The Cairn is a substantial late 19th-century villa with later additions, located on Main Street, Longforgan. The main house was built in 1891 by John Murray Robertson, with a sympathetic single-storey extension to the east added around 1918. It is an L-plan building, forming a T-plan with the addition.

The house is constructed primarily of red brick in a stretching bond, with ashlar cills and a piended slate roof. Decorative brick stacks are detailed with gauged and corniced brickwork. A base and first-floor band course consisting of string and dentil courses, also formed from angled brickwork, runs around the main house. Segmental-headed sash and case windows are a prominent feature, with plate glass in the lower sashes and multi-pane glazing above. Cast-iron rainwater goods and mannered cast-iron finials adorn the roof.

The west elevation features a pentice-roofed entrance porch to the re-entrant angle, with recessed doors beneath an open porch supported by turned columns. The west return has two paired windows, above which is a stair window and another window to the main elevation. An advanced gable on the right displays paired and single windows on the ground floor; a first-floor door has been converted into a modern canted balcony, and a window is positioned on the right. A recessed service wing to the left incorporates two windows (one originally a door) on the ground floor and one on the first floor.

The south elevation presents the original three-bay, symmetrical house to the left. A central glazed entrance door is flanked by windows, with four-light canted windows to both the left and right, the roof extending over the centre bay to form a verandah. A canted window is positioned on the first floor centre, and bipartite windows are located to the left and right. A ridge stack and a stack to the off-centre right rise through the roof pitch. A slightly recessed single-storey wing is situated to the right, mirroring the original house’s design with a door flanked by windows, and a four-light canted bay on the right. A ridge stack is also present, and the right return gable is blank.

The north elevation has an advanced single-storey and attic service wing, originally a garage, with three windows to the left return. Two dormers are visible at the wallhead, alongside a stack. The original house has one ground-floor window and two first-floor windows at the east gable, with a recessed single-storey addition to the left incorporating a door and window.

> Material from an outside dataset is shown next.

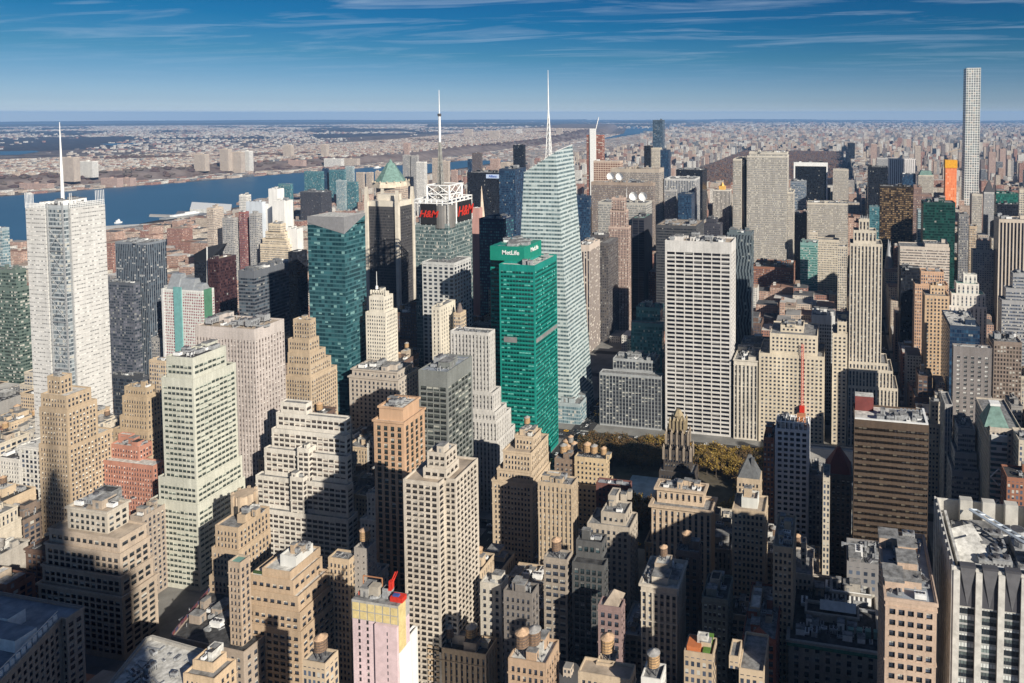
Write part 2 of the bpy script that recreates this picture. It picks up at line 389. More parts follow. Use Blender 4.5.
def wall_plain(mb, p, q, z0, z1, m=0): mb.quad((p[0], p[1], z0), (q[0], q[1], z0), (q[0], q[1], z1), (p[0], p[1], z1), m)
def wall_shader(mb, p, q, z0, z1, st, m=0):
    Ln = math.hypot(q[0]-p[0], q[1]-p[1]); nb = max(1, round(Ln/st.bay)); off = random.randrange(0, 400); vo = 1000*random.randrange(1, 30)
    v0 = vo-(z1-z0)/st.fl
    mb.quad((p[0], p[1], z0), (q[0], q[1], z0), (q[0], q[1], z1), (p[0], p[1], z1), m, [(off, v0), (off+nb, v0), (off+nb, vo-1e-3), (off, vo-1e-3)])
def wall_geo(mb, panes, p, q, z0, z1, st, m=0, ms=1):
    """a wall with modelled openings: piers, spandrels, reveals; the panes are returned"""
    dx, dy = q[0]-p[0], q[1]-p[1]; Ln = math.hypot(dx, dy); ux, uy = dx/Ln, dy/Ln; nx, ny = uy, -ux
    nb = max(1, round(Ln/st.bay)); bw = Ln/nb; top = st.topz if st.topz is not None else st.top*st.fl
    nf = int((z1-z0-top)/st.fl+0.15); en = min(1.3, Ln*.05) if not st.rib and st.wx[0] > .02 else 0.0
    nb = max(1, round((Ln-2*en)/st.bay)); bw = (Ln-2*en)/nb
    if nf < 1: wall_plain(mb, p, q, z0, z1, m); return
    r = st.rec
    def P(u, z, o=0.0): return (p[0]+ux*u-nx*o, p[1]+uy*u-ny*o, z)
    def Q(u0, u1, za, zb, o=0.0, mm=None): mb.quad(P(u0, za, o), P(u1, za, o), P(u1, zb, o), P(u0, zb, o), m if mm is None else mm)
    zt = z1-top
    Q(0, Ln, zt, z1)
    zb_ = zt-nf*st.fl
    if zb_ > z0+0.05: Q(0, Ln, z0, zb_)
    if st.rib:
        for i in range(nb+1):
            a = 0 if i == 0 else (i-1+st.wx[1])*bw; b = Ln if i == nb else (i+st.wx[0])*bw
            Q(a, b, zb_, zt)
        for i in range(nb):
            a = (i+st.wx[0])*bw; b = (i+st.wx[1])*bw
            mb.quad(P(a, zb_), P(a, zb_, r), P(a, zt, r), P(a, zt), m); mb.quad(P(b, zb_, r), P(b, zb_), P(b, zt), P(b, zt, r), m)
            mb.quad(P(a, zt, r), P(b, zt, r), P(b, zt), P(a, zt), m)
            for j in range(nf):
                zf = zb_+j*st.fl; w0, w1 = zf+st.wy[0]*st.fl, zf+st.wy[1]*st.fl
                zp = zf if j == 0 else zf-st.fl*(1-st.wy[1])
                if w0-zp > 0.02: Q(a, b, zp, w0, r, ms)
                if j == nf-1 and zt-w1 > 0.02: Q(a, b, w1, zt, r, ms)
                panes.append((P((a+b)/2, (w0+w1)/2, r+0.05), b-a, w1-w0, math.atan2(uy, ux)))
                if j < nf-1 and st.wy[1] > 0.99: pass
            # close the little step behind the panes
    else:
        for j in range(nf):
            zf = zb_+j*st.fl; w0, w1 = zf+st.wy[0]*st.fl, zf+st.wy[1]*st.fl
            if w0-zf > 0.01: Q(0, Ln, zf, w0)
            if zf+st.fl-w1 > 0.01: Q(0, Ln, w1, zf+st.fl)
            for i in range(nb+1):
                a = 0 if i == 0 else en+(i-1+st.wx[1])*bw; b = Ln if i == nb else en+(i+st.wx[0])*bw
                if b-a > 0.01: Q(a, b, w0, w1)
            for i in range(nb):
                a = en+(i+st.wx[0])*bw; b = en+(i+st.wx[1])*bw
                mb.quad(P(a, w0), P(a, w0, r), P(a, w1, r), P(a, w1), m); mb.quad(P(b, w0, r), P(b, w0), P(b, w1), P(b, w1, r), m)
                mb.quad(P(a, w1, r), P(b, w1, r), P(b, w1), P(a, w1), m); mb.quad(P(a, w0), P(b, w0), P(b, w0, r), P(a, w0, r), m)
                if r < .6 and b-a < 3.6: mb.quad(P(a-.1, w0-.3, -.16), P(b+.1, w0-.3, -.16), P(b+.1, w0, -.16), P(a-.1, w0, -.16), 1); mb.quad(P(a-.1, w0, -.16), P(b+.1, w0, -.16), P(b+.1, w0, r), P(a-.1, w0, r), 1)
                panes.append((P((a+b)/2, (w0+w1)/2, r), b-a, w1-w0, math.atan2(uy, ux)))
PM = {}
def pane_mesh(w_, h_, st, var):
    key = (round(w_, 2), round(h_, 2), st.key, var)
    if key in PM: return PM[key]
    b = MB(); x = w_/2+.03; z = h_/2+.03; sp = [0, -.1, .25, 0][var]*h_
    mats = st.panes()
    lo, up = [(0, 0), (1, 3), (0, 3), (2, 3)][var]
    b.quad((-x, 0, -z), (x, 0, -z), (x, 0, sp), (-x, 0, sp), lo)
    b.quad((-x, 0, sp), (x, 0, sp), (x, 0, z), (-x, 0, z), up if var else 1)
    b.box(-x, x, -.06, .0, sp-.06, sp+.06, 4)
    nm = max(2, int(w_/1.15+.5))
    for q in range(1, nm):
        xq = -x+2*x*q/nm; b.box(xq-.05, xq+.05, -.06, 0, -z, z, 4)
    PM[key] = b.mesh('window', mats+[M_dmetal]); return PM[key]
def place_panes(parent, panes, st):
    cand = []
    for pn in panes:
        (x, y, z), w_, h_, a = pn
        sx, sy, D = proj(x, y, z)
        nx, ny = math.sin(a), -math.cos(a)
        face = nx*(CX-x)+ny*(CY-y)
        vis = -20 < sx < 1044 and 60 < sy < 700 and face > 0
        cand.append((0 if vis else 1, D, pn))
    cand.sort(key=lambda t: (t[0], t[1]))
    def var():
        q = random.random()
        return 2 if q < st.bl*.6 else (1 if q < st.bl else (3 if q < st.bl+.12 else 0))
    for t in cand[:100]:
        (x, y, z), w_, h_, a = t[2]
        inst('window', pane_mesh(w_, h_, st, var()), parent, (x, y, z), a)
    rest = cand[100:]
    if rest:
        b = MB()
        for t in rest:
            (x, y, z), w_, h_, a = t[2]; ux, uy = math.cos(a), math.sin(a); hx = w_/2+.03; hz = h_/2+.03
            v_ = var(); sp = [0, -.1, .25, 0][v_]*h_; lo, up = [(0, 1), (1, 3), (0, 3), (2, 3)][v_]
            b.quad((x-ux*hx, y-uy*hx, z-hz), (x+ux*hx, y+uy*hx, z-hz), (x+ux*hx, y+uy*hx, z+sp), (x-ux*hx, y-uy*hx, z+sp), lo)
            b.quad((x-ux*hx, y-uy*hx, z+sp), (x+ux*hx, y+uy*hx, z+sp), (x+ux*hx, y+uy*hx, z+hz), (x-ux*hx, y-uy*hx, z+hz), up)
        o = b.build('windows', st.panes(), parent); o['kind'] = 'stuff'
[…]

The interior retains some original chimneypieces, plain moulded cornices, and simple pierced timber balusters.

A single-storey and attic coach house and stable are located elsewhere on the property, constructed of red brick with a piended slate roof and decorative cast-iron finials. Boarded segmental-headed doors with astragalled fanlights and sash windows (with plate glass in the lower sashes and six-pane glazing above) are characteristic features. The west elevation has a central door, a wider stable door to the left, a window to the far left, a carriage entrance with a sliding two-leaf door, and a hayloft door with a semi-piended roof. Additional doors and windows are situated on the left and right return gables.

The Cairn Lodge is a single-storey, rectangular-plan lodge with a wedge-shaped addition to the west. It shares a stylistic compatibility with the main house, albeit in a simpler form. Constructed of red brick with a piended slate roof and an oversailing ridge stack, it features a door flanked by windows to the main elevation, a window to the left return, and various windows at the addition.

The property is approached by two ashlar gatepiers with curvilinear caps, which flank flat-coped rubble-built quadrants, a flat-coped rubble wall, and a brick wall to the east.